In fact, there are only a few aquatic systems within national parks where one or more of these threats are not prominent. Yet, some relatively natural mountain streams and rivers do occur in Garden Route, Table Mountain and Golden Gate Highlands national parks.

Similarly, several seasonal rivers in Kruger and larger lake-like pans in Agulhas are relatively natural. These sites collectively support only about half of the freshwater fish species occurring in all national parks. The effective conservation of fish within national parks is fraught with problems. This is primarily because most of these rivers are only small components of much larger aquatic systems. Consequently, factors outside the boundaries of the parks, such as catchment land-use changes, wetland loss, water abstraction, pollution and alien introduction, influence river systems within parks.

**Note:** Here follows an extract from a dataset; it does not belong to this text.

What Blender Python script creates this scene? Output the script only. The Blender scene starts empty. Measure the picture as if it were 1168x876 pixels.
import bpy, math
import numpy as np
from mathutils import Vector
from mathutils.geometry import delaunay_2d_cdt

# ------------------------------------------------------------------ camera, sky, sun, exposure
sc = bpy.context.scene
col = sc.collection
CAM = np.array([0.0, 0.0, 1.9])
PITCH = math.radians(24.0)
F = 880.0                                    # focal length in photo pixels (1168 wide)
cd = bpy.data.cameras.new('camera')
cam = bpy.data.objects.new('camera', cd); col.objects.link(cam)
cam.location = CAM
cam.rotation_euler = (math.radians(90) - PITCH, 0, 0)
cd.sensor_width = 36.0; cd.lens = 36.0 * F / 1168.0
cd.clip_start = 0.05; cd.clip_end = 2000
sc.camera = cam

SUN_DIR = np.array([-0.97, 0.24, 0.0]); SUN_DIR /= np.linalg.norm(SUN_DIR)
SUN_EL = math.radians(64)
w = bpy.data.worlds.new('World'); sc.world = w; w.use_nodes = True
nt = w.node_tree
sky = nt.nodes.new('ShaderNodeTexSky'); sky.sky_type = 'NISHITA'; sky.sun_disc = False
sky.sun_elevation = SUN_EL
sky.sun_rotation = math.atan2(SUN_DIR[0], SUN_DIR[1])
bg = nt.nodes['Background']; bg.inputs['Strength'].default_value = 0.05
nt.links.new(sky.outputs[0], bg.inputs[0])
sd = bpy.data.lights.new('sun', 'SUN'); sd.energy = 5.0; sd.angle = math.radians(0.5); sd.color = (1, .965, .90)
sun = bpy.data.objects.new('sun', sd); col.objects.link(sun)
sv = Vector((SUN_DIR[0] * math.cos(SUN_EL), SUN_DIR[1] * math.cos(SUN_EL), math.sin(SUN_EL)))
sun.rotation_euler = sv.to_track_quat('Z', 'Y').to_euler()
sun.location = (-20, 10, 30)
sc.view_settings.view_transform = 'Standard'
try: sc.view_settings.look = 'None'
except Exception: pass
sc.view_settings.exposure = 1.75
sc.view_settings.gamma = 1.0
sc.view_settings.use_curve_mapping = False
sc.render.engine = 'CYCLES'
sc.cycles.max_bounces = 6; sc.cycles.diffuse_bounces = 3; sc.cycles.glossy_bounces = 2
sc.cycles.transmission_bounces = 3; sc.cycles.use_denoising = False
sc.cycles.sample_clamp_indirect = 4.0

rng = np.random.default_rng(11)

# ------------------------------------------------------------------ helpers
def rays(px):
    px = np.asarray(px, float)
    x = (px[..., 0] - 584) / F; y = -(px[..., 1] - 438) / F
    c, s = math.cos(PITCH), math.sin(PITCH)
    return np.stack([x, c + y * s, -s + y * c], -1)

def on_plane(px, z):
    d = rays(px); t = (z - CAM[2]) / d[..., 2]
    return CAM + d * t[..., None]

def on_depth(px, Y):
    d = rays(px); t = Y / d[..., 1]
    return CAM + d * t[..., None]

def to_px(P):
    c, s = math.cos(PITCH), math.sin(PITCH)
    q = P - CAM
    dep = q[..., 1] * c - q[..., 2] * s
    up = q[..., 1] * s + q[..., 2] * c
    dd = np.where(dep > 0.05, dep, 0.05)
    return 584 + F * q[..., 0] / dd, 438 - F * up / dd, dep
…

Therefore conservation personnel have very little direct control over environmental changes that can detrimentally affect the fish communities under their protection.

Huge challenges remain to conserve freshwater fish effectively within rivers, and to ensure that national parks remain, or become, safe havens for this beleaguered group.

Key management actions include increased participation in decision making about land and resource use in river catchments outside parks; encouragement of minimum-flow assessments and flow management in stressed systems; water- quality management; control of existing alien fish and plant populations, and prevention of new introductions. Monitoring the efficacy of management actions is also essential.